If you’re haunted sometimes by memories of “gay terror” from your childhood- especially when it involved family- this essay is for you. In reading it, I recognized so much of the familiar and long-past memories of shame and fear that molded me, that sent me- much later- into the world with clearer purpose. I also recognized the stories of clients and friends- and not just gay friends- many of us eventually disappointed or confused the people who raised us….

Excerpt:

At thirty-one, I sit at a candlelit table across from the man who will be my husband. I tell him about my grandmother and the coping mechanisms I developed; how they naturally led me to writing; mechanisms that became part of my very creative process. Becoming withdrawn and introverted, I grew to become an observer of the world, instead of a participant. In order to survive emotionally I learned to read my environment very carefully and then craft appropriate responses that would (hopefully) prevent abuse and ridicule from my grandmother. I explain to my husband-to-be that I am still that quiet, repressed boy whenever I am in a room full of people, trying to be as invisible as possible, but taking in every detail, sensory as well as emotional, that will eventually surface in a poem.
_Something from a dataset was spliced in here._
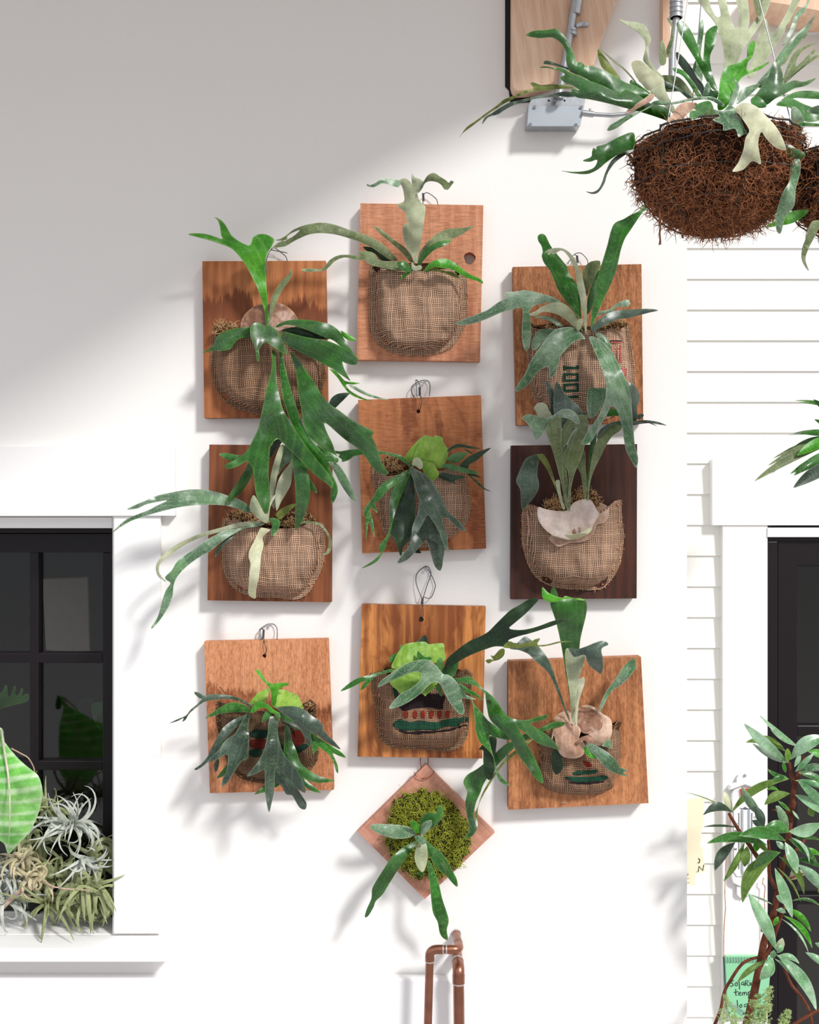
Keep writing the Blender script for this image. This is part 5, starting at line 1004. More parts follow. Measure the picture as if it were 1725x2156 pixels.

My work is often described as vivid and lush; relatives often marvel at my recollection in my poems of family events and details. Qualities I attribute directly to the skills spawned from my coping with my abuse. But beyond that, I’ve come to understand why writing and me became such a great fit. It allowed me to participate in the world, to feel alive, while remaining an invulnerable observer, safe in my room, at my desk, in my imagination where no one, especially my grandmother, could hurt me.